*Work to do*
Write out the listing below in full and exactly, leaving out every picture.

*Supplied material*
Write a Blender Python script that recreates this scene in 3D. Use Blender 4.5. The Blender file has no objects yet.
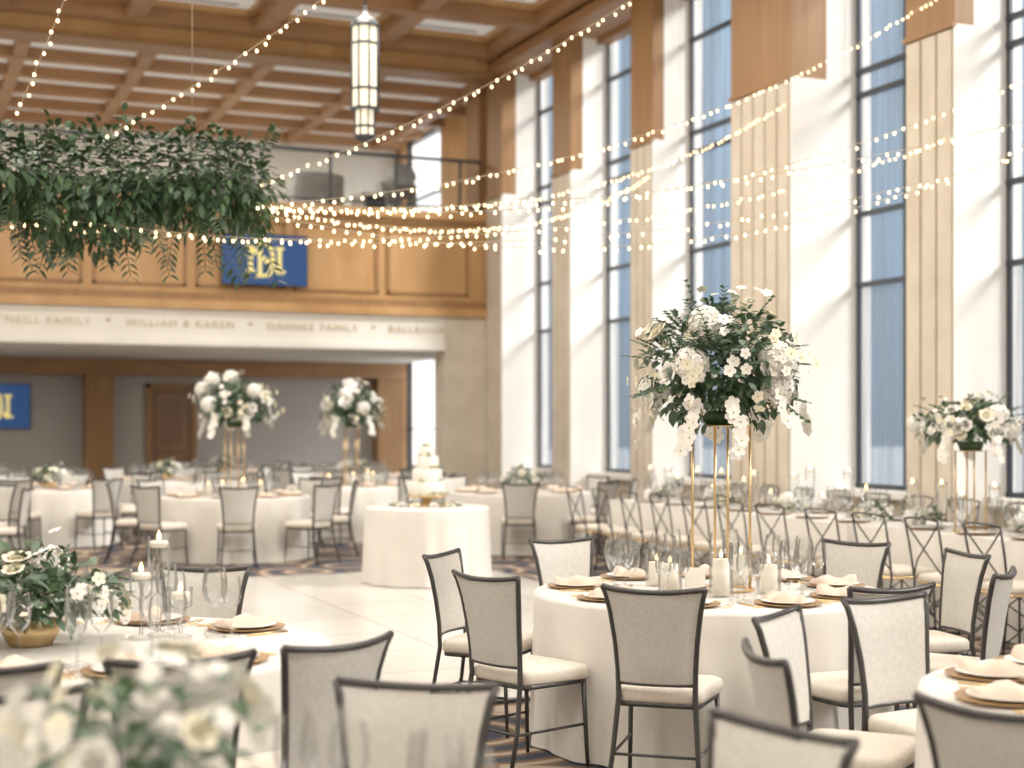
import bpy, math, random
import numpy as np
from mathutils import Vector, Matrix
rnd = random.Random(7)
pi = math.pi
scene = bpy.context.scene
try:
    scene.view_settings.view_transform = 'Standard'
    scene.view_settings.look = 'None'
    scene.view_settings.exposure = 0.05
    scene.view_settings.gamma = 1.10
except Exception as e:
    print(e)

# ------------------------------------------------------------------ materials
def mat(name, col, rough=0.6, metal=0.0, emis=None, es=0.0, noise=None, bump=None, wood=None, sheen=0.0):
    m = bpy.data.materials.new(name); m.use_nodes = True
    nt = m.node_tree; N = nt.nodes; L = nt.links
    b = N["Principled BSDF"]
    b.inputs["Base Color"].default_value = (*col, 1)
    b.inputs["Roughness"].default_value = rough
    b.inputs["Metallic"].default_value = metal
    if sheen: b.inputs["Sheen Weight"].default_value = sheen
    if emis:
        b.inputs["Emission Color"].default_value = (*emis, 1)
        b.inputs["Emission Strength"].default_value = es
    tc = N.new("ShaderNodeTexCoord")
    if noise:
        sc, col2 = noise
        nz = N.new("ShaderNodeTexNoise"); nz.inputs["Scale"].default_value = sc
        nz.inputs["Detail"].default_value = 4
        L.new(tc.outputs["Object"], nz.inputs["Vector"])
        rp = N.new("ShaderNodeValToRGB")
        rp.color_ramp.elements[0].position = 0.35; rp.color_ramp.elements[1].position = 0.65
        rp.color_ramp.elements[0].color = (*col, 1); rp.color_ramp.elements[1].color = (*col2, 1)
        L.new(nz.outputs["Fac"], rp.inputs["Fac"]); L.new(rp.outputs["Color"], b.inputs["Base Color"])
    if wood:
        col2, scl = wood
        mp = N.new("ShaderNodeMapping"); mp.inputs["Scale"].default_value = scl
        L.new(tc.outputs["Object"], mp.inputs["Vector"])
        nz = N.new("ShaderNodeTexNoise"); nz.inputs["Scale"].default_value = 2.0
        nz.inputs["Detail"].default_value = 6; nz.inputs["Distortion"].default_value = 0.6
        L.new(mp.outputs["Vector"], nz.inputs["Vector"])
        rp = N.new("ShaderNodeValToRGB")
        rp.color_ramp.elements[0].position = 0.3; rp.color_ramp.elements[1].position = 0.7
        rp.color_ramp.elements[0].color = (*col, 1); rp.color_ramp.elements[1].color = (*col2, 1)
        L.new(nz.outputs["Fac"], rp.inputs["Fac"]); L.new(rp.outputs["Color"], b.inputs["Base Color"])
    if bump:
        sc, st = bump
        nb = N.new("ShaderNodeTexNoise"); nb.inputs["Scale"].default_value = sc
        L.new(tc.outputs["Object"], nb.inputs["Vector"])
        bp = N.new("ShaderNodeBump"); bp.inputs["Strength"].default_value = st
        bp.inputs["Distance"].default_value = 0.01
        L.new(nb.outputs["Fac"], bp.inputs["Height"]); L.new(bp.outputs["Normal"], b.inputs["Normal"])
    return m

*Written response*
Write a Blender Python script that recreates this scene in 3D. Use Blender 4.5. The Blender file has no objects yet.
import bpy, math, random
import numpy as np
from mathutils import Vector, Matrix
rnd = random.Random(7)
pi = math.pi
scene = bpy.context.scene
try:
    scene.view_settings.view_transform = 'Standard'
    scene.view_settings.look = 'None'
    scene.view_settings.exposure = 0.05
    scene.view_settings.gamma = 1.10
except Exception as e:
    print(e)

# ------------------------------------------------------------------ materials
def mat(name, col, rough=0.6, metal=0.0, emis=None, es=0.0, noise=None, bump=None, wood=None, sheen=0.0):
    m = bpy.data.materials.new(name); m.use_nodes = True
    nt = m.node_tree; N = nt.nodes; L = nt.links
    b = N["Principled BSDF"]
    b.inputs["Base Color"].default_value = (*col, 1)
    b.inputs["Roughness"].default_value = rough
    b.inputs["Metallic"].default_value = metal
    if sheen: b.inputs["Sheen Weight"].default_value = sheen
    if emis:
        b.inputs["Emission Color"].default_value = (*emis, 1)
        b.inputs["Emission Strength"].default_value = es
    tc = N.new("ShaderNodeTexCoord")
    if noise:
        sc, col2 = noise
        nz = N.new("ShaderNodeTexNoise"); nz.inputs["Scale"].default_value = sc
        nz.inputs["Detail"].default_value = 4
        L.new(tc.outputs["Object"], nz.inputs["Vector"])
        rp = N.new("ShaderNodeValToRGB")
        rp.color_ramp.elements[0].position = 0.35; rp.color_ramp.elements[1].position = 0.65
        rp.color_ramp.elements[0].color = (*col, 1); rp.color_ramp.elements[1].color = (*col2, 1)
        L.new(nz.outputs["Fac"], rp.inputs["Fac"]); L.new(rp.outputs["Color"], b.inputs["Base Color"])
    if wood:
        col2, scl = wood
        mp = N.new("ShaderNodeMapping"); mp.inputs["Scale"].default_value = scl
        L.new(tc.outputs["Object"], mp.inputs["Vector"])
        nz = N.new("ShaderNodeTexNoise"); nz.inputs["Scale"].default_value = 2.0
        nz.inputs["Detail"].default_value = 6; nz.inputs["Distortion"].default_value = 0.6
        L.new(mp.outputs["Vector"], nz.inputs["Vector"])
        rp = N.new("ShaderNodeValToRGB")
        rp.color_ramp.elements[0].position = 0.3; rp.color_ramp.elements[1].position = 0.7
        rp.color_ramp.elements[0].color = (*col, 1); rp.color_ramp.elements[1].color = (*col2, 1)
        L.new(nz.outputs["Fac"], rp.inputs["Fac"]); L.new(rp.outputs["Color"], b.inputs["Base Color"])
    if bump:
        sc, st = bump
        nb = N.new("ShaderNodeTexNoise"); nb.inputs["Scale"].default_value = sc
        L.new(tc.outputs["Object"], nb.inputs["Vector"])
        bp = N.new("ShaderNodeBump"); bp.inputs["Strength"].default_value = st
        bp.inputs["Distance"].default_value = 0.01
        L.new(nb.outputs["Fac"], bp.inputs["Height"]); L.new(bp.outputs["Normal"], b.inputs["Normal"])
    return m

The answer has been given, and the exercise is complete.